A strong Ida, now a tropical storm and down from Cat.2 hurricane will still have a high impact along the Miss, Alabama and Fla coastline tonight into tomorrow and the fear is that Ida will hit with sustained tropical storm-force winds and gusts likely surpassing hurricane-force..
Whilst this is a concern I personally am more worried about where Ida’s extra-tropical remants will go and it is likely that she will run the East Coast and bring as much of a punch about a day or two to the Northeast coast from the Virginia capes to Maine. I also believe that the wrap-around from Ida’s circulation will suck in colder air from Ontario and Quebec, and this coupled with copious amounts of available moisture from a warm Atlantic and even Gulf Stream interaction, I major wind and rain maker is highly possible along the coast with damaging gusts and coastal surge with significant beach erosion along the Jersey shore and Long Island shore all the way up through Rhode Island and Massachussets to Maine.. A major snowstorm that could bring 2-3 feet through the interior high country is also a high possibility with some orographic lift which could enhance snowfall inland.
A major weather story unfolds and could this signal the arrival of winter’s first real cold shot? If so, I believe the party won’t begin proper until December still despite the possibility of some very cold air that arrives into the fray mid to late November!
I have posted along with this article some photos from this mornings frost and freezing fog. Note as I headed into the hills just directly in front of our house, how the inversion is shallow, perhaps only 150 to 200 feet thick..
Thanks for reading.
-Mark
Today’s Extremes here at my House: High 45 degrees, Low 27 degrees
Conditions: Freezing fog which gave way to a chilly, filtered sunshine!





>I'm not sure that the Kelvin is much use outside the laboratory but the Fahrenheit is a completely arbitrary scale and I don't see why America persists with it. Gordy Brown ought to lean on Barack Obama and get the mess sorted.
I think the term 'freezing fog' is over-used, and dare I say, particularly during this heatwave…
>Thank you for your description my friend!
>I've looked at this issue of Fahrenheit. I'd like to see the Kelvin adopted, which measures temperature relative to absolute zero, where one Kelvin = 1 degree C. Lord Kelvin should be celebrated for his Glaswegian talent.
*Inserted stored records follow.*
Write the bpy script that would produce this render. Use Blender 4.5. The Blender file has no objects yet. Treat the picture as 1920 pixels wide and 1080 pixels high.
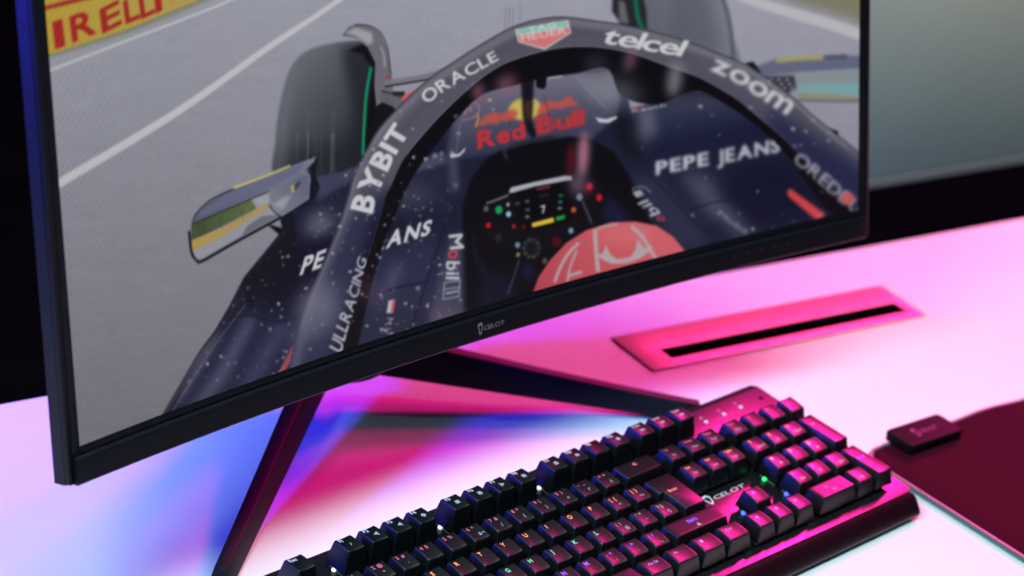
import bpy, bmesh, math, random
import numpy as np
from mathutils import Matrix, Vector

random.seed(7)
rng = np.random.default_rng(11)
MM = 0.001
R = math.radians

# ------------------------------------------------------------------ camera, world, lamps, exposure
SC = bpy.context.scene
COL = SC.collection


def aim(o, pos, target):
    o.location = pos
    o.rotation_euler = (Vector(target) - Vector(pos)).to_track_quat('-Z', 'Y').to_euler()


cam_data = bpy.data.cameras.new('camera')
cam = bpy.data.objects.new('camera', cam_data)
COL.objects.link(cam)
SC.camera = cam
right = Vector((0.70210893, -0.70028423, 0.12901568))
down = Vector((-0.22758358, -0.39236701, -0.89120921))
fwd = Vector((0.67472125, 0.5963641, -0.43485757))
M = Matrix((right, -down, -fwd)).transposed().to_4x4()
M.translation = Vector((-0.91824389, -0.92147359, 0.87590584))
cam.matrix_world = M
cam_data.sensor_width = 36.0
cam_data.lens = 95.84
cam_data.clip_start = 0.05
cam_data.clip_end = 60.0
cam_data.dof.use_dof = True
cam_data.dof.focus_distance = 1.585
cam_data.dof.aperture_fstop = 6.6
cam_data.dof.aperture_blades = 0

world = bpy.data.worlds.new('World')
SC.world = world
world.use_nodes = True
world.node_tree.nodes['Background'].inputs[0].default_value = (0.40, 0.42, 0.5, 1)
world.node_tree.nodes['Background'].inputs[1].default_value = 0.012

SC.view_settings.view_transform = 'Standard'
SC.view_settings.look = 'None'
SC.view_settings.exposure = 0.0
SC.view_settings.gamma = 1.0
SC.view_settings.use_curve_mapping = False
SC.cycles.use_denoising = True
SC.cycles.max_bounces = 6
SC.cycles.diffuse_bounces = 3
SC.cycles.glossy_bounces = 3
SC.cycles.sample_clamp_indirect = 4.0


def lamp(name, pos, target, size, color, power, shape='RECTANGLE', size_y=None, spread=180):
    d = bpy.data.lights.new(name, 'AREA')
    d.shape = shape
    d.size = size
    d.size_y = size_y or size
    d.color = color
    d.energy = power
    d.spread = R(spread)
    o = bpy.data.objects.new(name, d)
    COL.objects.link(o)
    aim(o, pos, target)
    return o


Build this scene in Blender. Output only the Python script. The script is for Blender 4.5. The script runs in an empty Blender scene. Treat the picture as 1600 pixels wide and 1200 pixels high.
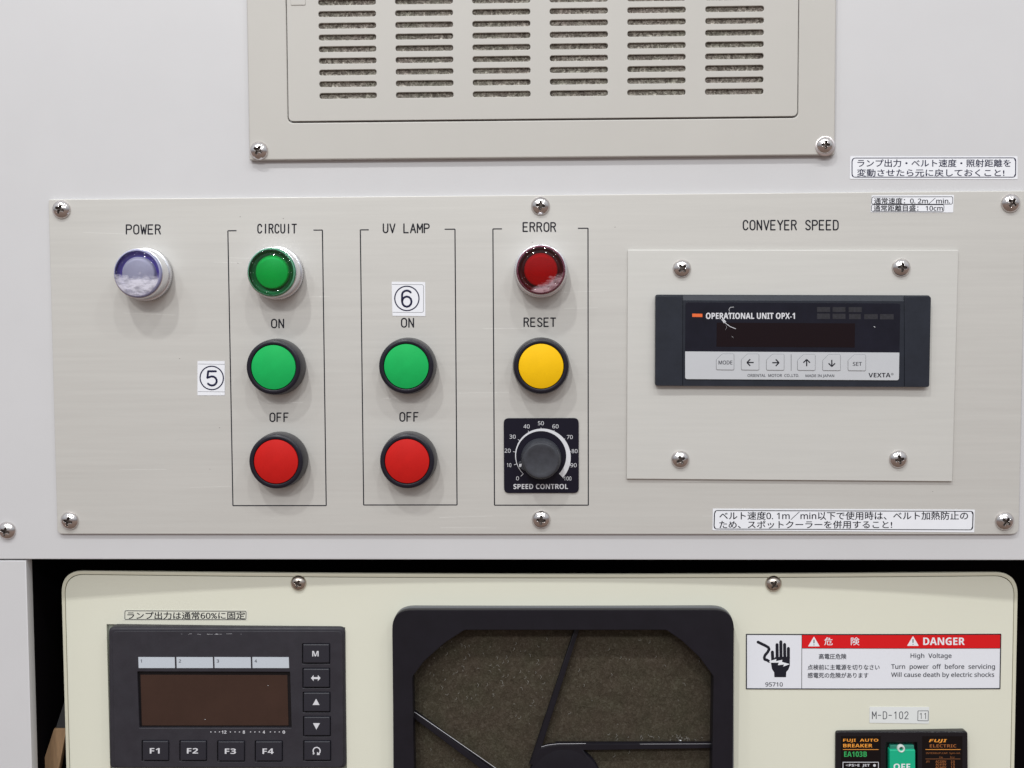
import bpy, bmesh, math, random
import numpy as np
from mathutils import Vector, Matrix
random.seed(4)
scene = bpy.context.scene
COL = scene.collection

# ------------------------------------------------------------------ camera, world, lamps, exposure
S = 1 / 3000.0            # one panel unit = a third of a millimetre
F = 1700.0                # focal length in pixels of a 1600 px wide picture
D = 1700.0                # camera distance from the cabinet front, panel units
YAW, PITCH, ROLL = [math.radians(a) for a in (-1.57, -3.0, 0.28)]


def rotm(y, p, r):
    cy, sy = math.cos(y), math.sin(y); cp, sp = math.cos(p), math.sin(p); cr, sr = math.cos(r), math.sin(r)
    return (np.array([[cy, 0, sy], [0, 1, 0], [-sy, 0, cy]]) @ np.array([[1, 0, 0], [0, cp, -sp], [0, sp, cp]])
            @ np.array([[cr, -sr, 0], [sr, cr, 0], [0, 0, 1]]))


M = rotm(YAW, PITCH, ROLL)
cam_data = bpy.data.cameras.new('camera')
cam = bpy.data.objects.new('camera', cam_data)
COL.objects.link(cam)
_r, _u, _b = M[:, 0], -M[:, 1], -M[:, 2]
cam.matrix_world = Matrix(((_r[0], _u[0], _b[0], 0), (_r[2], _u[2], _b[2], -D * S),
                           (-_r[1], -_u[1], -_b[1], 0), (0, 0, 0, 1)))
cam_data.sensor_width = 36.0
cam_data.lens = 36.0 * F / 1600.0
cam_data.clip_start = 0.01
cam_data.clip_end = 50
scene.camera = cam

world = bpy.data.worlds.new('World')
scene.world = world
world.use_nodes = True
wn, wl = world.node_tree.nodes, world.node_tree.links
wn.clear()
w_out = wn.new('ShaderNodeOutputWorld'); w_bg = wn.new('ShaderNodeBackground')
w_tc = wn.new('ShaderNodeTexCoord'); w_sep = wn.new('ShaderNodeSeparateXYZ'); w_ramp = wn.new('ShaderNodeValToRGB')
w_map = wn.new('ShaderNodeMapRange')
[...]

Freezing fog is composed of supercooled water droplets (i.e. ones which remain liquid even though the temperature is below freezing-point). One of the characteristics of freezing fog is that rime – composed of feathery ice crystals – is deposited on the windward side of vertical surfaces such as lamp-posts, fence-posts, overhead wires, pylons and transmitting masts.
Thanks for reading folks
>freezing fog for me, constitutes fog that is present within a "freezing air mass", i.e. below freezing at the surface! 27 degrees BTW is about -3C…
>I agree regarding fahrenheit. I see frost on my windscreen, it must be below 32 out there! It just doesn't seem right.
>How would you define 'freezing fog'?
Is it a fog which leaves a small layer of ice upon surfaces it touches? Is it just a fog which coincides with temperatures below O deg C?
I find it difficult to understand degrees Fahrenheit. It is an awful scale and I think Barack Obama should outlaw it, but I bet he'll meet staunch opposition from those Republicans – I smell a filibuster.